Russia’s petroleum marketing sector has an oligopolistic structure, industry observers say. Despite the fact that there are many competitors in the market, oil prices are set by select companies. There is no subsidy mechanism.
According to latest information available, former Russian Deputy Prime Minister Igor Sechin has founded the “oil club”, which brings together top executives of major Russian oil companies and with whom he plans to meet regularly to discuss their business status.
In Pakistan, the prices of petroleum products include internal freight, oil marketing companies fixed margin, dealer margin, petroleum levy and general sales tax (GST).
Currency Fluctuation
The prices of these products are published in Platts in US dollars. The extent to which currency fluctuations affect the petrol/diesel pricing then depends on local currency depreciation/appreciation versus dollar. Any depreciation will increase the domestic prices of these products and vice-versa.

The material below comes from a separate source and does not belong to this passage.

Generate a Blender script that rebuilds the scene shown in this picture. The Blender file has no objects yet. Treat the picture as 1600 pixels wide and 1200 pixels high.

China has managed currency fluctuations on petrol/diesel pricing by a floating exchange rate policy. So, currency fluctuations have been minimal, depending on the extent of the central bank’s intervention in managing the yuan with respect to the US dollar.
In Russia, the prices nominated in dollars are translated into rouble at average dollar/rouble exchange rate for the respective period. Difference between movement of prices denominated in dollar and those denominated in roubles is explained by the nominal rouble appreciation against dollar.